Gandhi family loyalist, Rajya Sabha MP and Congress leader from Karnataka Oscar, who died on Monday, September 13 after slipping into a coma following a head injury on July 19, was a quiet firefighter and a hard bargainer. Affectionately called Brother Oscar, he was one of the few gentlemen politicians. Sonia inherited him from former Prime Minister Rajiv Gandhi’s team who had three Parliamentary secretaries – Arun Singh, Ahmed Patel and Oscar.

Oscar’s debut entry into the Lok Sabha from Udupi in 1980 was by accident. The Charan Singh government had collapsed and elections were declared. The Congress (I) was looking for a candidate from Udupi to take on industrialist TA Pai, who was the Congress (Urs), breakaway faction of the Congress, nominee. It was then that former MLA U Sabhapathy and Manorama Madhwaraj along with local Congress members decided to push Oscar’s candidature before then former Prime Minister Indira Gandhi.

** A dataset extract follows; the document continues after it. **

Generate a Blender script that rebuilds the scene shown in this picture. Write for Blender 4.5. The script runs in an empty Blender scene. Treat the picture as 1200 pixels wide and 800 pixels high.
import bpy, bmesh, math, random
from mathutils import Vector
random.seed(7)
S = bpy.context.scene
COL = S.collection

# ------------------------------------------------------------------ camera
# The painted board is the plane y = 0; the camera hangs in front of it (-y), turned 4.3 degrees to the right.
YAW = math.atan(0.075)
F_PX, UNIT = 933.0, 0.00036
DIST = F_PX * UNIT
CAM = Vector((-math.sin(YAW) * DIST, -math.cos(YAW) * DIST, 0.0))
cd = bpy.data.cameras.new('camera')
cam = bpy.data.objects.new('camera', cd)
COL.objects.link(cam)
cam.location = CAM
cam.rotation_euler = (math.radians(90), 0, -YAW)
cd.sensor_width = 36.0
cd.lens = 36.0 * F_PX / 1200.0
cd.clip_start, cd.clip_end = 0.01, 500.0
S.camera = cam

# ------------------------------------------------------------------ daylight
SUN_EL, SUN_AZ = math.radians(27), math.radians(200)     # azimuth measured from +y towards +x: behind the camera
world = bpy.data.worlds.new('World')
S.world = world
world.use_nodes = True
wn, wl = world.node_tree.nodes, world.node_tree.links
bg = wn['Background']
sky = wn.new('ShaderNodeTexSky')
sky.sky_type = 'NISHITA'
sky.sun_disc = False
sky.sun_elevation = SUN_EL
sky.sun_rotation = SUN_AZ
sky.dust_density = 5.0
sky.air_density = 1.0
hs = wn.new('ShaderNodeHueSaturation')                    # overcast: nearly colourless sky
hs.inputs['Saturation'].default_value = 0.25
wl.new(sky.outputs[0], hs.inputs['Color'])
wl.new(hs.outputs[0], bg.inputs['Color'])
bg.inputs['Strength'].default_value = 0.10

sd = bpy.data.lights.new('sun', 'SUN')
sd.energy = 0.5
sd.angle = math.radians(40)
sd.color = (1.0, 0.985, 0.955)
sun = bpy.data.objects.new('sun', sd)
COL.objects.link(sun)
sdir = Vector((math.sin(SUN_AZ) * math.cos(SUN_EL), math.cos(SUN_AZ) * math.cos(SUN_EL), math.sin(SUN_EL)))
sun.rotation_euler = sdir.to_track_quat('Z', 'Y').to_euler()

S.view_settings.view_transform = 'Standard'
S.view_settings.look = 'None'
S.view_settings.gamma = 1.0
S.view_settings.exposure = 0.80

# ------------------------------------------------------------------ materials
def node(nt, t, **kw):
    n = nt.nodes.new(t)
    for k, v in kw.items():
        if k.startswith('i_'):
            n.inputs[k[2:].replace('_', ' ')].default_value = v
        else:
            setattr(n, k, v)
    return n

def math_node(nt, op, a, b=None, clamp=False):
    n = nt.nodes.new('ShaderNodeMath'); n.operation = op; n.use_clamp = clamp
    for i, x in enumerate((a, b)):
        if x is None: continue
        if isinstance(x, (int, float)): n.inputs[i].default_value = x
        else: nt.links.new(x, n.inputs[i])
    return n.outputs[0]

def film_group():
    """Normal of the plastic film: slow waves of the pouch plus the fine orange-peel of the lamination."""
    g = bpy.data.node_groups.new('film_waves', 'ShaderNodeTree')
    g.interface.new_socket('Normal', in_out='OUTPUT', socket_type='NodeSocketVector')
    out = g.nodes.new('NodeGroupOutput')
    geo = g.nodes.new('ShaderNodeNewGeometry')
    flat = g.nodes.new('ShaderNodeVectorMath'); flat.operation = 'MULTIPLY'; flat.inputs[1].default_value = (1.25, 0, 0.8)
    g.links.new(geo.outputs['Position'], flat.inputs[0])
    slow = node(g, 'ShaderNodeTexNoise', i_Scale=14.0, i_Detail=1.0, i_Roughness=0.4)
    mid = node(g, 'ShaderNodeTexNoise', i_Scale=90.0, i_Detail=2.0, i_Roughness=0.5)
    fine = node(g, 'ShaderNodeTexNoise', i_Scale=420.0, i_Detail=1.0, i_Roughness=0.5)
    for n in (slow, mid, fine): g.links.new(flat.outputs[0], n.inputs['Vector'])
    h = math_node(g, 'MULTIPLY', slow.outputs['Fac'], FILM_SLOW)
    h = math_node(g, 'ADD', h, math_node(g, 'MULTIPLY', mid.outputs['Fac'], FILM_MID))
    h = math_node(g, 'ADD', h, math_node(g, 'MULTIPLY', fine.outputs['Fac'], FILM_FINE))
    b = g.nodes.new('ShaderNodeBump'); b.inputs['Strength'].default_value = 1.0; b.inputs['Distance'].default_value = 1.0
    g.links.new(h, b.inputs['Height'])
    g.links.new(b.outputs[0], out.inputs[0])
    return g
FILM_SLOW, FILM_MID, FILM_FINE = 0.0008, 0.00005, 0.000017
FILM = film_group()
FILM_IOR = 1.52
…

Oscar had left his job in the Life Insurance Corporation after getting elected to Udupi town municipality council and was running a plastic company for his livelihood, which went into a loss. When Indira visited Chikkodi, the Congress leaders introduced Oscar to her as the probable candidate for the Udupi seat. Indira is supposed to have asked Oscar: “Can you take on industrialist Pai?” to which he had replied, “Yes, Ma’am.” The rest is history, as Oscar won the seat and became one of Sonia’s trusted lieutenants.

From the early 1980s Oscar was one of the trusted persons in the Gandhi family – the quiet firefighter whom Sonia relied upon for his negotiating skills. According to Congress sources, when the Congress high command appointed Oscar as a mediator to hold talks with the National Socialist Council of Nagalim, he gave his own touch to the negotiations. He would begin the meetings with prayers or take out his mouth organ and play the ‘happy birthday’ tune to Naga rebel leader T Muivah. “It was his negotiation skills that landed him the labour portfolio. After he took charge, the lights at the Shram Shakti Bhavan in New Delhi would seldom go off till well past midnight,” they added.

A senior Congressman from Karnataka said apart from being the eyes and ears of the Gandhi family, his simplicity and honesty sometimes would cause discomfiture to some partymen. “During elections the Congress high command would send some funds by helicopters to help the state units here. The money would be given to Oscar who used to keep an account of every penny spent, and the unspent amount he would return to the AICC,” the leader recalled.

His simplicity was such that even when holding prime positions in the Congress, party sources said, Oscar had this practice of making his own meals. “He would make the Mangaluru ganji (porridge) and then leave for the AICC headquarters in New Delhi,” they added. In later years, apart from playing the mouth organ, he learnt Kuchipudi dance.

One of the few Congressmen to have seen the highs and lows of the party’s fortunes, when it came to sharing confidences he was a hard nut to crack. A close confidant of his said that at times he would open up and recall his association with the Gandhi family and his deep attachment to Rajiv Gandhi.

According to the confidant, Rajiv Gandhi as AICC general secretary had to rush to Jammu and Kashmir and he wanted Oscar, the party joint secretary, to accompany him. “Oscar packed his belongings, but had not included any warm clothes for the winter. When Rajiv Gandhi noticed this, he got one of his friends to get woollen clothes for Oscar before they started on the journey. Oscar used to frequently share this incident with some of us,” he said.

Naheed Ataulla is a journalist who has covered Karnataka politics for over two decades, and is a former Political Editor of The Times of India. Views expressed are the author’s own.